The cutback is 30 degrees (90-60=30)

dave
 
planet10 said:
Here is a snapshot with more detail...

dave


That's good detail. But why am I confused? The drawing further up
showed a right angle with no cutback.


I've used that upper drawing with no cutback to have a new piece E. Fortunately the guy does this gratis.

I'll report back on which fit works best. I now can experiment with both. Also using the glue blocks (for the belt and suspenders effect.)
 
planet10 said:


Now i'm confused... there is no "both pieces", They are the same... the 2nd detail is a cut and paste from the 1st one rotated "flat" to make it easy to dimension.

dave


I'm not trying to be thick. I may not be interpreting something correctly not having read many design drawings.


From here I'm going to lay out all the pieces and see if things fall into place.
 
Frankenharvey

I decided not to do the assembly 'in one' with a band around. From the dry fit process it looked like everything would slide around.

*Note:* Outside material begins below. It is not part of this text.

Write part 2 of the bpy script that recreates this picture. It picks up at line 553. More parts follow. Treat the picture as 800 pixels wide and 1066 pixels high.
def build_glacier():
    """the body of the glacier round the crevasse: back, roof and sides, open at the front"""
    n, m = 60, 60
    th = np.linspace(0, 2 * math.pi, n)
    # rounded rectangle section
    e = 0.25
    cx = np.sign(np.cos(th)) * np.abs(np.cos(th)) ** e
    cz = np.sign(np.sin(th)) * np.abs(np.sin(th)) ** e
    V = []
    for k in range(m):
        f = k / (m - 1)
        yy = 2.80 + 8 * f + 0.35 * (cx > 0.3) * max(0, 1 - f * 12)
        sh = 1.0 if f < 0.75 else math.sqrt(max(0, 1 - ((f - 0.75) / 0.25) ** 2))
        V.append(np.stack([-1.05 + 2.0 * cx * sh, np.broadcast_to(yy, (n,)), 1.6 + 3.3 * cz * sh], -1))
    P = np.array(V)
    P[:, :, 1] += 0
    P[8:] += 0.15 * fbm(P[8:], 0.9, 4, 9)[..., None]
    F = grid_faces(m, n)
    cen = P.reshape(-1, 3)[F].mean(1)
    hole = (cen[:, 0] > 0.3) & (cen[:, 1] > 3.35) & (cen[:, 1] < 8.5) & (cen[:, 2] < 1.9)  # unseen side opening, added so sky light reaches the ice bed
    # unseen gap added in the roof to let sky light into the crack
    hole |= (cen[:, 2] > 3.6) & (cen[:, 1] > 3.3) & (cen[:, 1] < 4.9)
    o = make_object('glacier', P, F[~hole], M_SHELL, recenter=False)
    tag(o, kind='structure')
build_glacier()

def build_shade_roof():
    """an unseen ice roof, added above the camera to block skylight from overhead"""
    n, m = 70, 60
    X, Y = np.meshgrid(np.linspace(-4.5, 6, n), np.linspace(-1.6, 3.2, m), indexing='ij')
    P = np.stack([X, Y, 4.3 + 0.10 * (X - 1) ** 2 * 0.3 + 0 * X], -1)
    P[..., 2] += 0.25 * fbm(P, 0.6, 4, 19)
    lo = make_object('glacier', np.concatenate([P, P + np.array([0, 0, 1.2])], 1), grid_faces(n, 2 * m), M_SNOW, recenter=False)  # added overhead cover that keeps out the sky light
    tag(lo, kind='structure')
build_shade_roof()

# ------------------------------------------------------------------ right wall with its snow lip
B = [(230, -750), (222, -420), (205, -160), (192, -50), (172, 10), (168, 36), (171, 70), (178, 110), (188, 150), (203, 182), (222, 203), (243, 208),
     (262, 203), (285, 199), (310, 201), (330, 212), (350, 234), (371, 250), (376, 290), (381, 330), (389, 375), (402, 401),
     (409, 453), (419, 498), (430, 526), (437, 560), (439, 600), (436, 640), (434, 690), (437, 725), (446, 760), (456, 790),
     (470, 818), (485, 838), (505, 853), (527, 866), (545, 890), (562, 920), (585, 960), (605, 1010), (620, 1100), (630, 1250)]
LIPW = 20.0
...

So I'm working from back to front but not gluing to the sides yet.

My wood is not the best so use the good stuff if you can. Even then I'd advise making a practice one of this complexity.


Some voids surfaced in my inexpensive ply. Once the perimeter pieces are assembled and in alignment with the front baffles and everything is stuck together, I'll smooth the exterior surfaces.


Doing this I feel more like Ed "Big Daddy" Roth than Martin King.


They love me at the wood putty store.
 
Assembly is coming along slowly. I'm closing in on my first complete dry fit.


Dave and others, what is the suggested treatment for the CC (compression chamber)?

In previous builds I have put very little stuff inside my boxes at all.

Here with a smaller volume for CC than MLTL or BIB I don't know what to expect on first listen.

We've seen the foam treatment for the voids at the corners but nothing that I recall for the CC. Filling the volume up with pillow stuffing or the like could hardly be recommended or could it?

Things I have on hand include some billiard felt.

My build has the four inch cut out chamfered. The wider thickness of baffle was cut using a 5 " hole cutter and that was chamfered too.
This was not a smooth transition so I used some fill to shape the wave guide.

The driver is my FE127e in yet another life cycle.